Mechanistic analysis and thermochemical kinetic simulation of the pathways for volatile product formation from pyrolysis of polystyrene, especially for the dimer

Abstract

Simulations of the initial distribution of volatiles from pyrolysis of polystyrene were based on propagation rate constants estimated by thermochemical kinetic procedures. The voluminous database exhibits a disturbing lack of consistency with respect to effects of conversion level, temperature, and reactor type. It therefore remains difficult to assign the true primary distribution of the major products, styrene, 2,4-diphenyl-1-butene (“dimer”), 2,4,6-triphenyl-1-hexene (“trimer”), 1,3-diphenylpropane, and toluene, and its dependence on conditions. Probable perturbations by secondary reactions and selective evaporation are considered. The rate constant for 1,3-hydrogen shift appears much too small to accommodate the commonly proposed “back-biting” mechanism for dimer formation.
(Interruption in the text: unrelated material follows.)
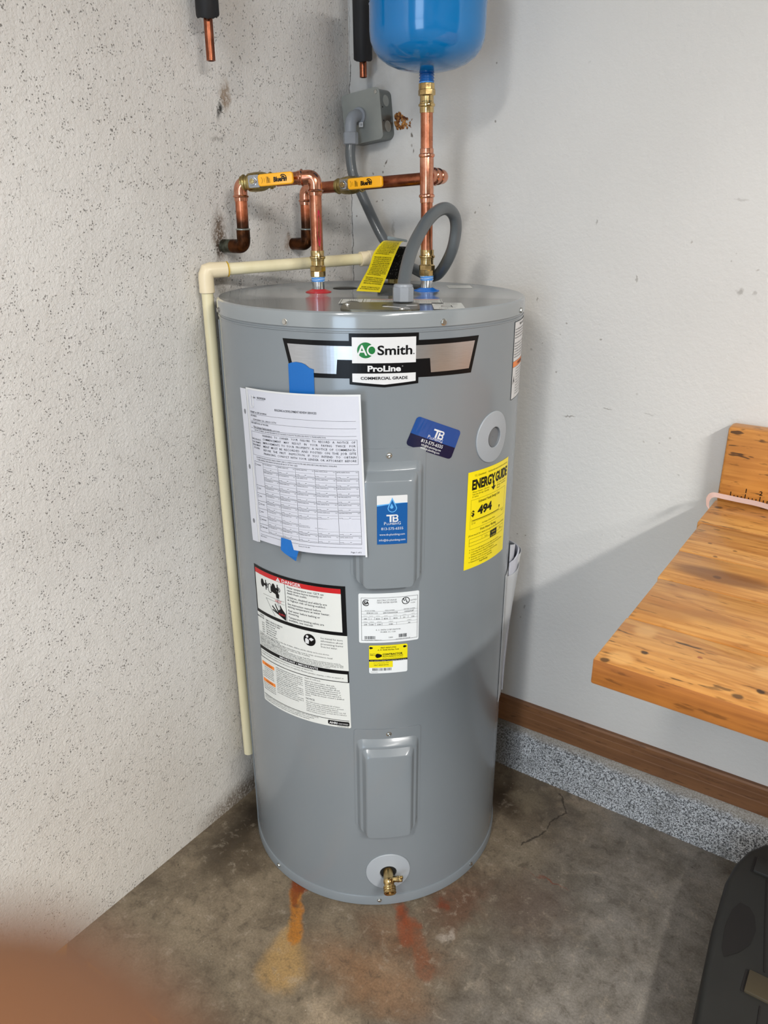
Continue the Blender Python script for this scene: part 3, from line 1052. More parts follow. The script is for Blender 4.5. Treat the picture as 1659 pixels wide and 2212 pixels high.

Dimer more likely arises by addition of benzyl radical to olefinic chain-ends, followed by β-scission, although ambiguities remain in assigning rate constants for the addition and β-scission steps. With this modification, the major products can be successfully associated with decay of the sec-benzylic chain-end radical. In contrast, the minimal formation of allylbenzene, 2,4-diphenyl-1-pentene, and 2,4,6-triphenyl-1-heptene suggests a minimal chain-propagating role for the prim chain-end radical. Compared with polyethylene, the much enhanced “unzipping” to form monomer from polystyrene and the more limited depth of “back-biting” into the chain arise from an enthalpy-driven acceleration of β-scission coupled with a kinetically driven deceleration of intramolecular hydrogen transfer. In contrast, the greater “unzipping” of poly(isobutylene) compared with polyethylene is proposed to result from relief of steric strain.